Set problem: Set the listing down again exactly, please, apart from its pictures.

-- START --

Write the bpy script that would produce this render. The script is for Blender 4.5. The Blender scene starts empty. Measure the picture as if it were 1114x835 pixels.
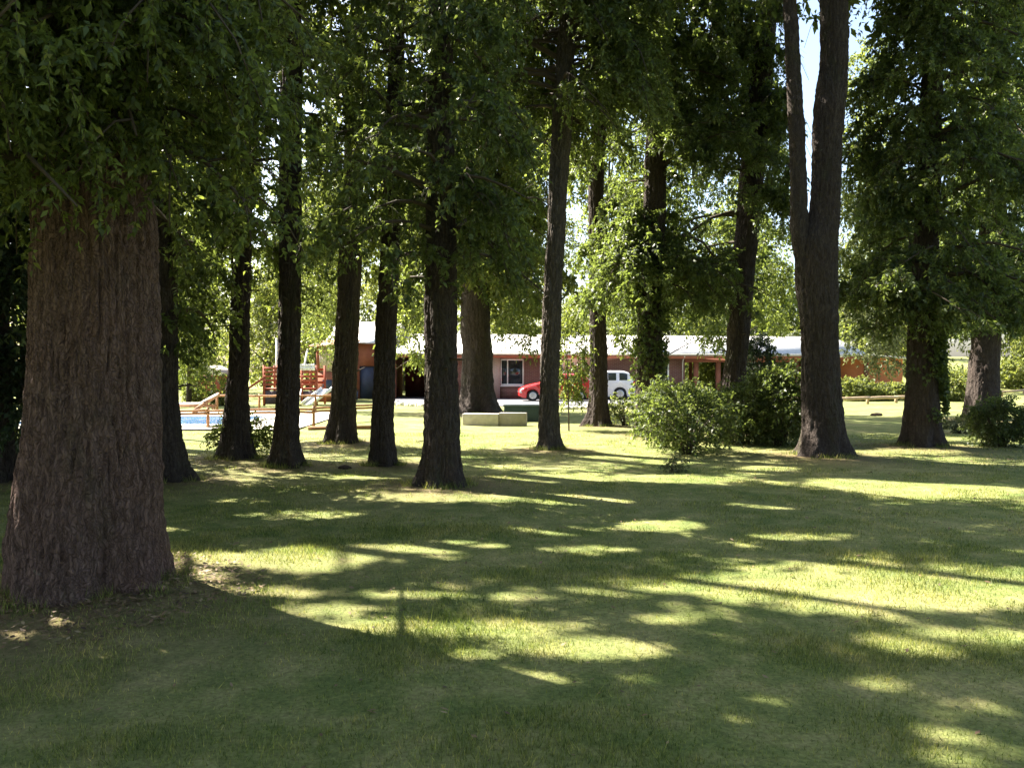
import bpy, math, random
import numpy as np
from mathutils import Vector, Matrix
R_ = math.radians
scene = bpy.context.scene
COL = scene.collection
# ------------------------------------------------------------------ layout
F = 900.0; EYE = 1.6; CX, HY = 557.0, 405.0
def pt(px, py):
    Y = F*EYE/(py-HY); return np.array([(px-CX)/F*Y, Y])
SUN_AZ = np.array([-0.84, 0.543]); SUN_EL = R_(47)
SUN = Vector((SUN_AZ[0]*math.cos(SUN_EL), SUN_AZ[1]*math.cos(SUN_EL), math.sin(SUN_EL))).normalized()

# ------------------------------------------------------------------ noise
def _h(ix, iy, iz):
    n = (ix*73856093) ^ (iy*19349663) ^ (iz*83492791)
    n = n & 0x7fffffff
    n = (n ^ (n >> 13)) * 1274126177 & 0x7fffffff
    n = (n ^ (n >> 16)) * 668265263 & 0x7fffffff
    return ((n ^ (n >> 15)) & 0xffff)/65535.0
def vn(x, y, z=0.0):
    x = np.asarray(x, float); y = np.asarray(y, float); z = np.asarray(z, float)+np.zeros_like(x)
    ix = np.floor(x).astype(np.int64); iy = np.floor(y).astype(np.int64); iz = np.floor(z).astype(np.int64)
    fx, fy, fz = x-ix, y-iy, z-iz
    fx = fx*fx*(3-2*fx); fy = fy*fy*(3-2*fy); fz = fz*fz*(3-2*fz)
    r = 0
    for a in (0, 1):
        for b in (0, 1):
            for c in (0, 1):
                r = r + _h(ix+a, iy+b, iz+c)*(fx if a else 1-fx)*(fy if b else 1-fy)*(fz if c else 1-fz)
    return r*2-1
def fbm(x, y, z=0.0, o=3):
    r = 0; a = 1.0; s = 0
    for i in range(o):
        f = 2.0**i
        r = r+a*vn(np.asarray(x)*f+i*17.3, np.asarray(y)*f+i*5.1, np.asarray(z)*f+i*9.7); s += a; a *= .5
    return r/s

# ------------------------------------------------------------------ object helpers
def tag(o, label=None, cat=None, group=None, kind=None):
    if label: o['label'] = label
    if cat: o['category'] = cat
    if group: o['group'] = group
    if kind: o['kind'] = kind
    return o
def empty(name, loc, label, cat, group=None, rz=0):
    o = bpy.data.objects.new(name, None); COL.objects.link(o)
    o.location = loc; o.rotation_euler = (0, 0, rz); o.empty_display_size = .3
    return tag(o, label, cat, group)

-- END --

Worked answer:
Write the bpy script that would produce this render. The script is for Blender 4.5. The Blender scene starts empty. Measure the picture as if it were 1114x835 pixels.
import bpy, math, random
import numpy as np
from mathutils import Vector, Matrix
R_ = math.radians
scene = bpy.context.scene
COL = scene.collection
# ------------------------------------------------------------------ layout
F = 900.0; EYE = 1.6; CX, HY = 557.0, 405.0
def pt(px, py):
    Y = F*EYE/(py-HY); return np.array([(px-CX)/F*Y, Y])
SUN_AZ = np.array([-0.84, 0.543]); SUN_EL = R_(47)
SUN = Vector((SUN_AZ[0]*math.cos(SUN_EL), SUN_AZ[1]*math.cos(SUN_EL), math.sin(SUN_EL))).normalized()

# ------------------------------------------------------------------ noise
def _h(ix, iy, iz):
    n = (ix*73856093) ^ (iy*19349663) ^ (iz*83492791)
    n = n & 0x7fffffff
    n = (n ^ (n >> 13)) * 1274126177 & 0x7fffffff
    n = (n ^ (n >> 16)) * 668265263 & 0x7fffffff
    return ((n ^ (n >> 15)) & 0xffff)/65535.0
def vn(x, y, z=0.0):
    x = np.asarray(x, float); y = np.asarray(y, float); z = np.asarray(z, float)+np.zeros_like(x)
    ix = np.floor(x).astype(np.int64); iy = np.floor(y).astype(np.int64); iz = np.floor(z).astype(np.int64)
    fx, fy, fz = x-ix, y-iy, z-iz
    fx = fx*fx*(3-2*fx); fy = fy*fy*(3-2*fy); fz = fz*fz*(3-2*fz)
    r = 0
    for a in (0, 1):
        for b in (0, 1):
            for c in (0, 1):
                r = r + _h(ix+a, iy+b, iz+c)*(fx if a else 1-fx)*(fy if b else 1-fy)*(fz if c else 1-fz)
    return r*2-1
def fbm(x, y, z=0.0, o=3):
    r = 0; a = 1.0; s = 0
    for i in range(o):
        f = 2.0**i
        r = r+a*vn(np.asarray(x)*f+i*17.3, np.asarray(y)*f+i*5.1, np.asarray(z)*f+i*9.7); s += a; a *= .5
    return r/s

# ------------------------------------------------------------------ object helpers
def tag(o, label=None, cat=None, group=None, kind=None):
    if label: o['label'] = label
    if cat: o['category'] = cat
    if group: o['group'] = group
    if kind: o['kind'] = kind
    return o
def empty(name, loc, label, cat, group=None, rz=0):
    o = bpy.data.objects.new(name, None); COL.objects.link(o)
    o.location = loc; o.rotation_euler = (0, 0, rz); o.empty_display_size = .3
    return tag(o, label, cat, group)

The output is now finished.